#### REQUIREMENTS:
Look through the lines below and state how many hold the word "parts". Write only the number.

#### DATASET EXTRACT:

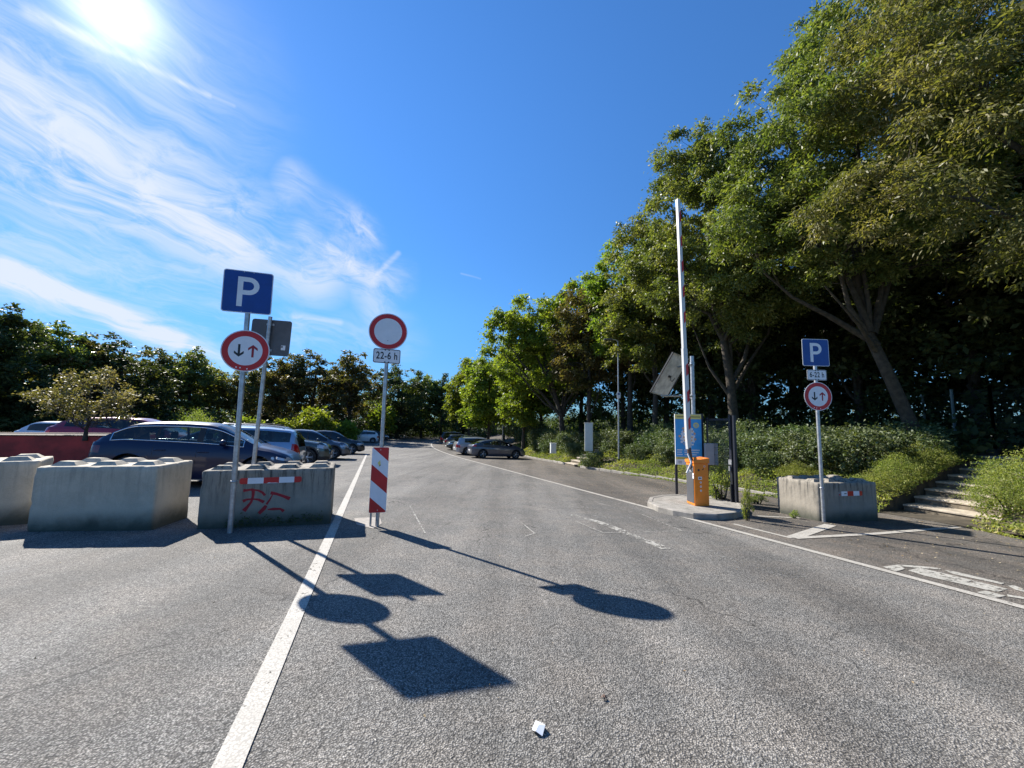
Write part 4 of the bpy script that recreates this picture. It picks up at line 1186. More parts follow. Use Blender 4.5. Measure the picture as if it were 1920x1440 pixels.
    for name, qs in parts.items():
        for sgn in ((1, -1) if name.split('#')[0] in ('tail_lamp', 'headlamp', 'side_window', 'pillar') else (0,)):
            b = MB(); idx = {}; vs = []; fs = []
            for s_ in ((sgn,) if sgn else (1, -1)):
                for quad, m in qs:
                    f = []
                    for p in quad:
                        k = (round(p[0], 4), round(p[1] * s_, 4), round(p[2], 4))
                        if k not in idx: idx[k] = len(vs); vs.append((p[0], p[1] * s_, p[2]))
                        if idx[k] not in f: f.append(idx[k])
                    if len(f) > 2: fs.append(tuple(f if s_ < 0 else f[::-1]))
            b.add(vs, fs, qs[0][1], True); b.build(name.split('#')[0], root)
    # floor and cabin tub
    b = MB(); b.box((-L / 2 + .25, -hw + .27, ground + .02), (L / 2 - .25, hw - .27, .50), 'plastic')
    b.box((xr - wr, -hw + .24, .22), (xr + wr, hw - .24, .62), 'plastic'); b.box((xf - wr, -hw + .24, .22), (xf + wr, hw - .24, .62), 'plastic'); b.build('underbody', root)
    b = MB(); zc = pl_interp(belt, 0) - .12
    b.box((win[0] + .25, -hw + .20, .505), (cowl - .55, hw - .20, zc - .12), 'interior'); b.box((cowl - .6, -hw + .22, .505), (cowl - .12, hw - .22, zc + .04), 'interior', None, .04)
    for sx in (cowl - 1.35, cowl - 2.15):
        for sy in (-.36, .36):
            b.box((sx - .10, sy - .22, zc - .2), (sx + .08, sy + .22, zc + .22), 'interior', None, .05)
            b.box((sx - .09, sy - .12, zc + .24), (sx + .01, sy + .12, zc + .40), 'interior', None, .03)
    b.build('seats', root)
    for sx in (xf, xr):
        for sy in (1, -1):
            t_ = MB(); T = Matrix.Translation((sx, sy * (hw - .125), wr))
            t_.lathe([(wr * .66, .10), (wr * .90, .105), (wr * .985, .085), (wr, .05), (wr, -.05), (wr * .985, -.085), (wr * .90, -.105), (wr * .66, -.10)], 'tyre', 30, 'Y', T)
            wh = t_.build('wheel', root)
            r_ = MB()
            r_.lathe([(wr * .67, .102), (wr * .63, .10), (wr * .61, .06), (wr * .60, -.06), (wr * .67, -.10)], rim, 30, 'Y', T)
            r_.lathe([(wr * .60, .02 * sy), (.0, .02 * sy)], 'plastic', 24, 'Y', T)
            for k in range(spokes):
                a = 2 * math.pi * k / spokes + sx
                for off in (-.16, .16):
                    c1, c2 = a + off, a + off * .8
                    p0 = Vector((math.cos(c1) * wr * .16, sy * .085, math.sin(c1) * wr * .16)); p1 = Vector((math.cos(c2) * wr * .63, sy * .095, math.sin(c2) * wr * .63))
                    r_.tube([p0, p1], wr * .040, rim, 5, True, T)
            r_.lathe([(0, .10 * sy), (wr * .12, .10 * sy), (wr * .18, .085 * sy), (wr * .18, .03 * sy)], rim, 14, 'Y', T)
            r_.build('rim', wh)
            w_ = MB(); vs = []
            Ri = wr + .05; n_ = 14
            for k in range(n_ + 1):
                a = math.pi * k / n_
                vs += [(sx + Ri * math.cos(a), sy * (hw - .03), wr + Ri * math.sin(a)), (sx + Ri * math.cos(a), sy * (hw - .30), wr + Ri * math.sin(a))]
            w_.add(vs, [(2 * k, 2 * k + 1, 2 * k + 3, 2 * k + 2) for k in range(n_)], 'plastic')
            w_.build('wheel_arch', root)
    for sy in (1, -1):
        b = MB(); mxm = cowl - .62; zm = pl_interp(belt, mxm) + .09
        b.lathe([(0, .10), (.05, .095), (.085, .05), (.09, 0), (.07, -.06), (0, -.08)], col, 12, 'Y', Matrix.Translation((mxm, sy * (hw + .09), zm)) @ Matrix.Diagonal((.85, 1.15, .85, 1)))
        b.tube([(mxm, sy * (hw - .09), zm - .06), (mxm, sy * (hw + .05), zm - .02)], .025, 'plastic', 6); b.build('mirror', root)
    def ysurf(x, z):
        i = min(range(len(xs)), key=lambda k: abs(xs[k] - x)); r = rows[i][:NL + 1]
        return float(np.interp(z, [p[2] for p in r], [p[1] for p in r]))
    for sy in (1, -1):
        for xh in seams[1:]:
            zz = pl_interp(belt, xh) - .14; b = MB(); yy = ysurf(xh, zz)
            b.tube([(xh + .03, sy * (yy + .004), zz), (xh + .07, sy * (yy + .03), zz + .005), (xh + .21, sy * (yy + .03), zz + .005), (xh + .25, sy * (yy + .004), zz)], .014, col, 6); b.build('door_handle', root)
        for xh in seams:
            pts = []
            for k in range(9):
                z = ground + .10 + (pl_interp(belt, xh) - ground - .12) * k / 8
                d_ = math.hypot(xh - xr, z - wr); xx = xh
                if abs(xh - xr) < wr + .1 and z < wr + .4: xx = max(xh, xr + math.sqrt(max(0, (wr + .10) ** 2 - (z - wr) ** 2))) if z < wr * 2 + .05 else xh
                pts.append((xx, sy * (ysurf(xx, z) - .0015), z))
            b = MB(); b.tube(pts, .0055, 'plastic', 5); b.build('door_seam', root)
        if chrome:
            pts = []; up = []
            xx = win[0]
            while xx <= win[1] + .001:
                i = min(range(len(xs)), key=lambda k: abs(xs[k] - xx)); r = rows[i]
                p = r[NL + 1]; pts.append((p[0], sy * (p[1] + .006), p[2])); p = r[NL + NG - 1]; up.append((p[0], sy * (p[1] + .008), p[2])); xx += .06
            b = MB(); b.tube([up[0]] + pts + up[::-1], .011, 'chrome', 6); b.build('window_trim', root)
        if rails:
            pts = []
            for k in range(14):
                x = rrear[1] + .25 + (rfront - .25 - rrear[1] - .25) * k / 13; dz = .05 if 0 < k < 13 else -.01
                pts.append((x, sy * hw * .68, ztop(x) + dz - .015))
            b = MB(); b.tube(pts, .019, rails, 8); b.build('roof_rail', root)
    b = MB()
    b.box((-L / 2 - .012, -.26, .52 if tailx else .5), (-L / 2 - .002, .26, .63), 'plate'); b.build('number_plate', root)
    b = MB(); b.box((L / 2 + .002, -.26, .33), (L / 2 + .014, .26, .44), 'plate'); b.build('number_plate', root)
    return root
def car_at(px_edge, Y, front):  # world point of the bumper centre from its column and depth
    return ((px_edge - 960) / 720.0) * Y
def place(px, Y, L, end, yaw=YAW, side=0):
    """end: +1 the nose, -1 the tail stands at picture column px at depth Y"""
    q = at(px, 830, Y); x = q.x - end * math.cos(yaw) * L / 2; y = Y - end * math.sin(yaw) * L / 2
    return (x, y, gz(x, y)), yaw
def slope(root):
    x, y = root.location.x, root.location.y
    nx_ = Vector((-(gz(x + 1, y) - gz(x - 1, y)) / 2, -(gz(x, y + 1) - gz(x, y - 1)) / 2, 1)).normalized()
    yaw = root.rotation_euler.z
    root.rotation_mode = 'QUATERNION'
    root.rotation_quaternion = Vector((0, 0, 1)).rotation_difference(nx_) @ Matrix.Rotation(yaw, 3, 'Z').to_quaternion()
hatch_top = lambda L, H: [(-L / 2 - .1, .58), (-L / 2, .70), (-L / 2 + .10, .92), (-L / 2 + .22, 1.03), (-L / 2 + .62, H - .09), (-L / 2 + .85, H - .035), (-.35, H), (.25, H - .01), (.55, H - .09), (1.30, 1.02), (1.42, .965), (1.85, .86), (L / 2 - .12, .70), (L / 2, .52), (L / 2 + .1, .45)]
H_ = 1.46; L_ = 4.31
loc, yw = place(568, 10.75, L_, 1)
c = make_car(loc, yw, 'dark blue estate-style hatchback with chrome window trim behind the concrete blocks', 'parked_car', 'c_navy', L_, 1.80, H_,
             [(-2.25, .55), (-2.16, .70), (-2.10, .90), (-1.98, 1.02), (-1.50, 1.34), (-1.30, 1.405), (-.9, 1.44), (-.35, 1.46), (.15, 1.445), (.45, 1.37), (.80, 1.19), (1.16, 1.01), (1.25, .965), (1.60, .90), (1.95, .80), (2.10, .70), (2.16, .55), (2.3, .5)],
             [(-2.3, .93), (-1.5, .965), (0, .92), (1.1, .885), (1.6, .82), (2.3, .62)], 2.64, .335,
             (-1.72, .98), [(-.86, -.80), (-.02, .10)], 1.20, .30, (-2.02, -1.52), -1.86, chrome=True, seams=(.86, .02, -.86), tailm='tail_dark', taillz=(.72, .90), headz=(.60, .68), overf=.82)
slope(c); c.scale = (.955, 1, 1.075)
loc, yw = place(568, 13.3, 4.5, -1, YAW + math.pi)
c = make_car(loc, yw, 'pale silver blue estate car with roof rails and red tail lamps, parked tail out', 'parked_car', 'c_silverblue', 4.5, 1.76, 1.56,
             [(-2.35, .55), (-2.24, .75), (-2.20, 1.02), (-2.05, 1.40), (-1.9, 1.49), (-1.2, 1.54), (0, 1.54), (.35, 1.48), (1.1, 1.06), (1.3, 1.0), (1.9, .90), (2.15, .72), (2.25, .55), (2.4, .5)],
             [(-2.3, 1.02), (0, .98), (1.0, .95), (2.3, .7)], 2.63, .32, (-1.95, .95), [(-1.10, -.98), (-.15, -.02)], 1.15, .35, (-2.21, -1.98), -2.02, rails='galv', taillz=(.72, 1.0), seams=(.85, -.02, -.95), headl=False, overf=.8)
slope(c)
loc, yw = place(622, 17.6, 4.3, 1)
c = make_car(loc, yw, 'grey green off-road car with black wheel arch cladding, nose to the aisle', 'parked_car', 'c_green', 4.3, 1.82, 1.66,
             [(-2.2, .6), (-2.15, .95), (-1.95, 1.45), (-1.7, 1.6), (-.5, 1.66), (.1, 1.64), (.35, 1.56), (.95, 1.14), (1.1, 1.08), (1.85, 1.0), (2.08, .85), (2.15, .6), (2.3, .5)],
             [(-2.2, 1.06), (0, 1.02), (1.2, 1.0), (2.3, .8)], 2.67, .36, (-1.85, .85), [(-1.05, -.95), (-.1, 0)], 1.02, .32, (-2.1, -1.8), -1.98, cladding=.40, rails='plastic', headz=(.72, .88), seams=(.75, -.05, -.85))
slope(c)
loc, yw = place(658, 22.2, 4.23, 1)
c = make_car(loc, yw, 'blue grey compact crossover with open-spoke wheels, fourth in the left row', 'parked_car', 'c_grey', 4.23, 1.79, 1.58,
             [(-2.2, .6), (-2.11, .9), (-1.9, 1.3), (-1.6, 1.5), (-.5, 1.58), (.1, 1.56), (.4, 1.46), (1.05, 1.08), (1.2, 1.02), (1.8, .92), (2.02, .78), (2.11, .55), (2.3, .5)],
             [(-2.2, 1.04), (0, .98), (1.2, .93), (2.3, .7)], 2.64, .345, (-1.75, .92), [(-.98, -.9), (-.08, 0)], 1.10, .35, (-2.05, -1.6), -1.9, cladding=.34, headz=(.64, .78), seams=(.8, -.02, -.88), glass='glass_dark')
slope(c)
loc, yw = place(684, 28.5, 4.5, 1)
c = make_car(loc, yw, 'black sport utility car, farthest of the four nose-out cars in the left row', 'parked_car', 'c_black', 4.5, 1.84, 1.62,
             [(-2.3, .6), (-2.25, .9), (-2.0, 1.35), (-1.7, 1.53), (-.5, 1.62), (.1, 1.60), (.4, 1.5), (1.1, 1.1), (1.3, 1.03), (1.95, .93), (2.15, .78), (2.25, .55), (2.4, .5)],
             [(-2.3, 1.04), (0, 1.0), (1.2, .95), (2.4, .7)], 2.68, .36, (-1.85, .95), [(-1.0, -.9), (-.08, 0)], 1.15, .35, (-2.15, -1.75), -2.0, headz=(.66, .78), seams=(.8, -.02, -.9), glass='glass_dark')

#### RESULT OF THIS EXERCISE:
2